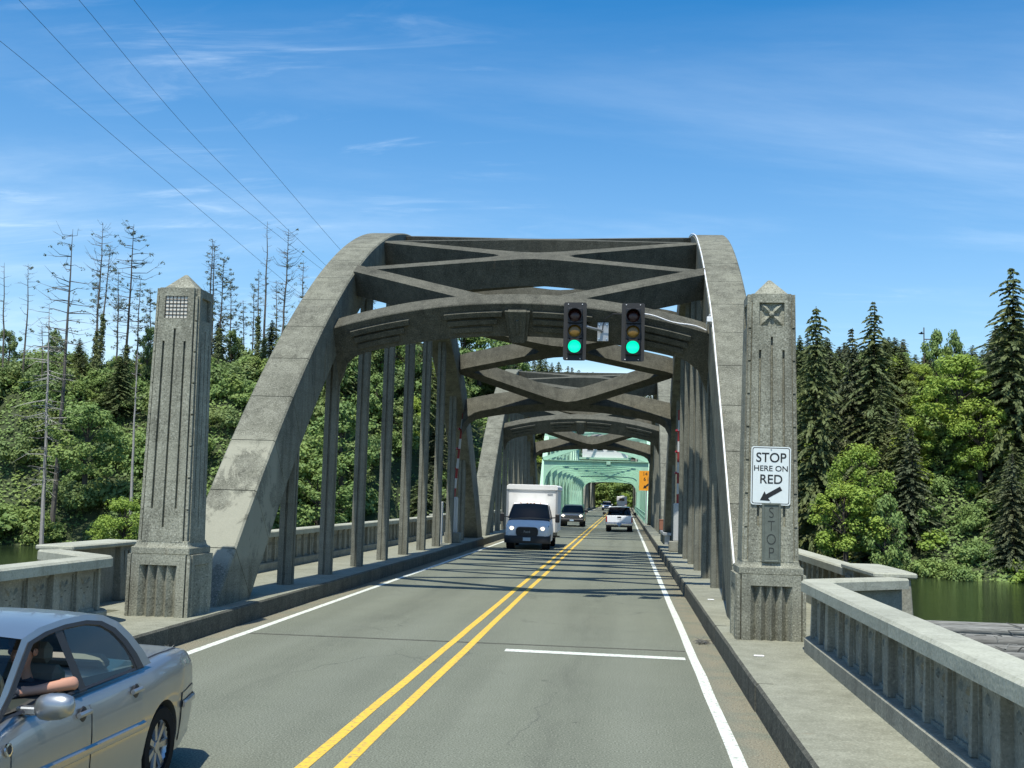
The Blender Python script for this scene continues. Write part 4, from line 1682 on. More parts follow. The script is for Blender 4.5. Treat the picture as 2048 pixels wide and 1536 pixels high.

--

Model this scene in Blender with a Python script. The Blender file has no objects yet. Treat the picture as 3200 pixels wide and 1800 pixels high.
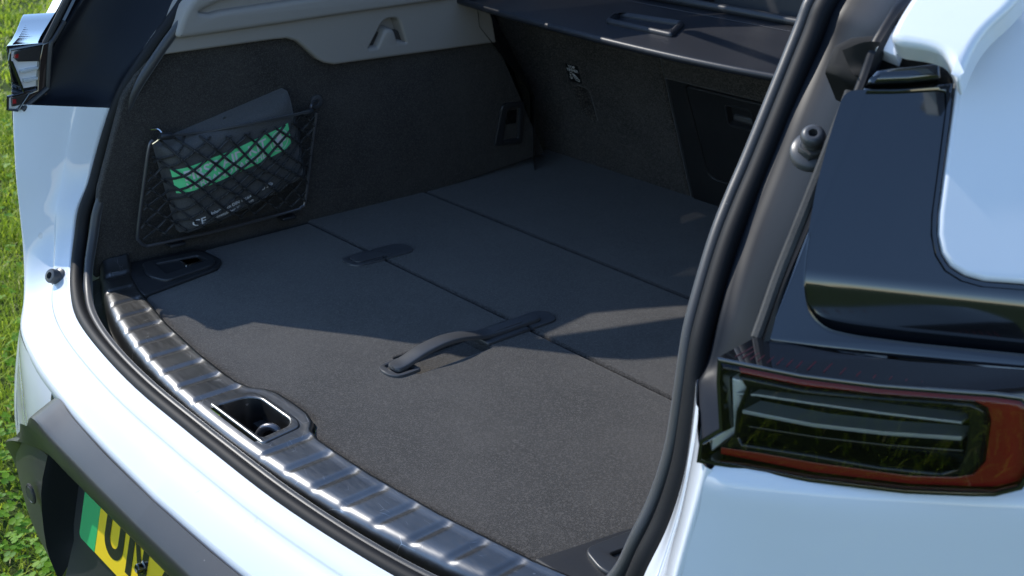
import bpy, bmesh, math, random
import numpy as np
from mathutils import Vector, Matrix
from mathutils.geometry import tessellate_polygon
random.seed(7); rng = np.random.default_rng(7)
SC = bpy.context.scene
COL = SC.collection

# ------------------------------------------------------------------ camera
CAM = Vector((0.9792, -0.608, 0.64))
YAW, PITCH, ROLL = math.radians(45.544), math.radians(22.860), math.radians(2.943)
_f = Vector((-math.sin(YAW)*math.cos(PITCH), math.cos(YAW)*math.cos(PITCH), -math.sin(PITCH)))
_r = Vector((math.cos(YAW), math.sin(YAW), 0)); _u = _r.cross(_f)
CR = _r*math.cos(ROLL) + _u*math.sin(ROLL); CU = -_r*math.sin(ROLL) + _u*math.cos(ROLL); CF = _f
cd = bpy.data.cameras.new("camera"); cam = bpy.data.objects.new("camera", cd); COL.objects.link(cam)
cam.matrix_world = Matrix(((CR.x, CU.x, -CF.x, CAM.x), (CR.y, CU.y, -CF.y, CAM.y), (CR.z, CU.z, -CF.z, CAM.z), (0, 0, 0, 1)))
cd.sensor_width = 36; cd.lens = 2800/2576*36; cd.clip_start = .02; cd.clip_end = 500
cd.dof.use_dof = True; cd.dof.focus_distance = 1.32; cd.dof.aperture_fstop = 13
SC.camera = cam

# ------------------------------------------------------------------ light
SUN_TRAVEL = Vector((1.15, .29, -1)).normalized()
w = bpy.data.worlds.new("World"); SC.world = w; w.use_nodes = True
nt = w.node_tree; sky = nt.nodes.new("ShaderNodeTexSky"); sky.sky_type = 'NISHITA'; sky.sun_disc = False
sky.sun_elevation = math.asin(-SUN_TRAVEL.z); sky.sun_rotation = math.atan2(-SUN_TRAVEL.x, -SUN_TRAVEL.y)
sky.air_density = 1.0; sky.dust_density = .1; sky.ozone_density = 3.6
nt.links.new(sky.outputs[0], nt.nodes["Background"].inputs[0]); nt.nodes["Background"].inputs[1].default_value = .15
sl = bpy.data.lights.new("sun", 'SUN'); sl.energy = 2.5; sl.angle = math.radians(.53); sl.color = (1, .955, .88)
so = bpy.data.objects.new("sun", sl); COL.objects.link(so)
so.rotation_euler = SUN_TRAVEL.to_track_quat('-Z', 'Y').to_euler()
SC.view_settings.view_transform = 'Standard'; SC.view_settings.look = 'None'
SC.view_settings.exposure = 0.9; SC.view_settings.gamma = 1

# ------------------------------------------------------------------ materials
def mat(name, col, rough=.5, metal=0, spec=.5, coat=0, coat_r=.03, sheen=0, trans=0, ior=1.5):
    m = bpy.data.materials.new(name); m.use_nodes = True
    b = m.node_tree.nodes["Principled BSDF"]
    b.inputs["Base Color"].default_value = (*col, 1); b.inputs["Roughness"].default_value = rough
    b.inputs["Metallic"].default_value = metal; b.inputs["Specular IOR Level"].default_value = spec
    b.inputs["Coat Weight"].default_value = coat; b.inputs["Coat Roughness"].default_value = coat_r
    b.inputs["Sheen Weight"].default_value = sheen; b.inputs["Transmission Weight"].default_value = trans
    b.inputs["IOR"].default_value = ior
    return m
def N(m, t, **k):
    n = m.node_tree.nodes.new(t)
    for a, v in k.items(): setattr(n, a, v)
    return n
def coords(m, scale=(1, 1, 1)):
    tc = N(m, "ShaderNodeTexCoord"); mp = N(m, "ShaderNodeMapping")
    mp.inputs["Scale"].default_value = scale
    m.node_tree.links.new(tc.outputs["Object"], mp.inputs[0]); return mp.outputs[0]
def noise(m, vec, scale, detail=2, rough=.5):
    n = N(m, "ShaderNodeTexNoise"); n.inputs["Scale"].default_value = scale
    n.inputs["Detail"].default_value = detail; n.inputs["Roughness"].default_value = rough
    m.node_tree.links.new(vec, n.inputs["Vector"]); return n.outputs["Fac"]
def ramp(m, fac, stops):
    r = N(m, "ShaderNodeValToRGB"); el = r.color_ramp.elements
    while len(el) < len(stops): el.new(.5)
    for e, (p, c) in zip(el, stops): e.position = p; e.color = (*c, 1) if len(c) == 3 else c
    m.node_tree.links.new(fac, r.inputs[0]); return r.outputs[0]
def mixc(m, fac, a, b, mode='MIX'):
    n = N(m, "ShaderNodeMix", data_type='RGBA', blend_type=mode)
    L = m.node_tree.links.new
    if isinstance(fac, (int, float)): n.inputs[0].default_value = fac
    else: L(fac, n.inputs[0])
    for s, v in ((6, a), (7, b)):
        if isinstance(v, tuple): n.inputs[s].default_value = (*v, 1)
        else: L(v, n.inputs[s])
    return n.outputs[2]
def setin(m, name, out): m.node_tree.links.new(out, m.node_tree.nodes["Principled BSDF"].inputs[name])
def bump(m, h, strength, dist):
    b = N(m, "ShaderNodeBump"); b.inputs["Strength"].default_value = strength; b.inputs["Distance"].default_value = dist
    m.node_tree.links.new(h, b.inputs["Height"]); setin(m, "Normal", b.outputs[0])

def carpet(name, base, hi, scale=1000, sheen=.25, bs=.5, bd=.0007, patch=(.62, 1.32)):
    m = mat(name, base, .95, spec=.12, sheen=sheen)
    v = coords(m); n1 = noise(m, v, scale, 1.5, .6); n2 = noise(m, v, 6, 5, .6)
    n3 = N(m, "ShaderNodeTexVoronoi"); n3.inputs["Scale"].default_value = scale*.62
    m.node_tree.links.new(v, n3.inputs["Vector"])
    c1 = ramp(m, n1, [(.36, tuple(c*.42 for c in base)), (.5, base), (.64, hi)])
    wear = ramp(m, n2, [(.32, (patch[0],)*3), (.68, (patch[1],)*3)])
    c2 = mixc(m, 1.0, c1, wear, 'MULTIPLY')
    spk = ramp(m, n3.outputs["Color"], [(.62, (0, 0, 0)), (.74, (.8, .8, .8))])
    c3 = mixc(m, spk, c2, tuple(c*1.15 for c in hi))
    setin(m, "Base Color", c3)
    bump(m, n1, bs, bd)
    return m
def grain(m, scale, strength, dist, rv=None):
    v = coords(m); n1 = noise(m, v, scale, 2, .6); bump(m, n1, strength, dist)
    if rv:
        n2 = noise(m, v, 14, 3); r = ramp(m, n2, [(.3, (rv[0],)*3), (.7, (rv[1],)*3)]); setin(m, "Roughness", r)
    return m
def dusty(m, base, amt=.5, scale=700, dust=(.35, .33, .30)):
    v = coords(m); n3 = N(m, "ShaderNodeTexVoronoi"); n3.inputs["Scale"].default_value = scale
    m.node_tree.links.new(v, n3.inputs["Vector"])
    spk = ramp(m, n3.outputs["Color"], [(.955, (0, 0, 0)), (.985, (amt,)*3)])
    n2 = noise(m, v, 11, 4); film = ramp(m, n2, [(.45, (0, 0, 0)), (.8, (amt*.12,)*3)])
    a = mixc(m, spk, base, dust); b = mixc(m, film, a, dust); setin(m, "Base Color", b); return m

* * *

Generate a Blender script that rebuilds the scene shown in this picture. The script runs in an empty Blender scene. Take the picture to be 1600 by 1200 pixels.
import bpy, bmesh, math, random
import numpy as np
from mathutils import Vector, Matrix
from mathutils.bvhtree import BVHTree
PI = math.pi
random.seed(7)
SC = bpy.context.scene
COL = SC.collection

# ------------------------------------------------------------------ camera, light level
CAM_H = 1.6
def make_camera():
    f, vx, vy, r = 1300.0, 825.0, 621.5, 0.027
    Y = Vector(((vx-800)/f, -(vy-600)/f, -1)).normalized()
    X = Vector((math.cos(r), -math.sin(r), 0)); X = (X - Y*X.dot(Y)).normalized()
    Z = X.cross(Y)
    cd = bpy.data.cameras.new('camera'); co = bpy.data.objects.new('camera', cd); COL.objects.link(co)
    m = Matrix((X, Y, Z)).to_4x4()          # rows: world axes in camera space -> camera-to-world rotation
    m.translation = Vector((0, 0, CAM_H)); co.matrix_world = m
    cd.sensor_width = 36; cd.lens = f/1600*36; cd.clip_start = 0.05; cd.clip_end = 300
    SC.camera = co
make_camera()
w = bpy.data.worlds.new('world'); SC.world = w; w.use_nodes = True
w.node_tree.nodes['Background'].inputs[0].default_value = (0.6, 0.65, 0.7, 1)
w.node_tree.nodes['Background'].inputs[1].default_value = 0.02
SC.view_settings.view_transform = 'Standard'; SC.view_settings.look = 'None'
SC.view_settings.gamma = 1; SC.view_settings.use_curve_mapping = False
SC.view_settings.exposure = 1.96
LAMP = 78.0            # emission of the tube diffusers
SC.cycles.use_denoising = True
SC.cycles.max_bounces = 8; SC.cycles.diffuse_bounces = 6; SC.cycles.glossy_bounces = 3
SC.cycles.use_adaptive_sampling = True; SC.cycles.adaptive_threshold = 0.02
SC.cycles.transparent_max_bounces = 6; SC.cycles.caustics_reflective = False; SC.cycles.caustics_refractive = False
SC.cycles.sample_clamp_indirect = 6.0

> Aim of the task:
State how many lines in the records above contain the word "wide", giving only the number.

> Task result:
2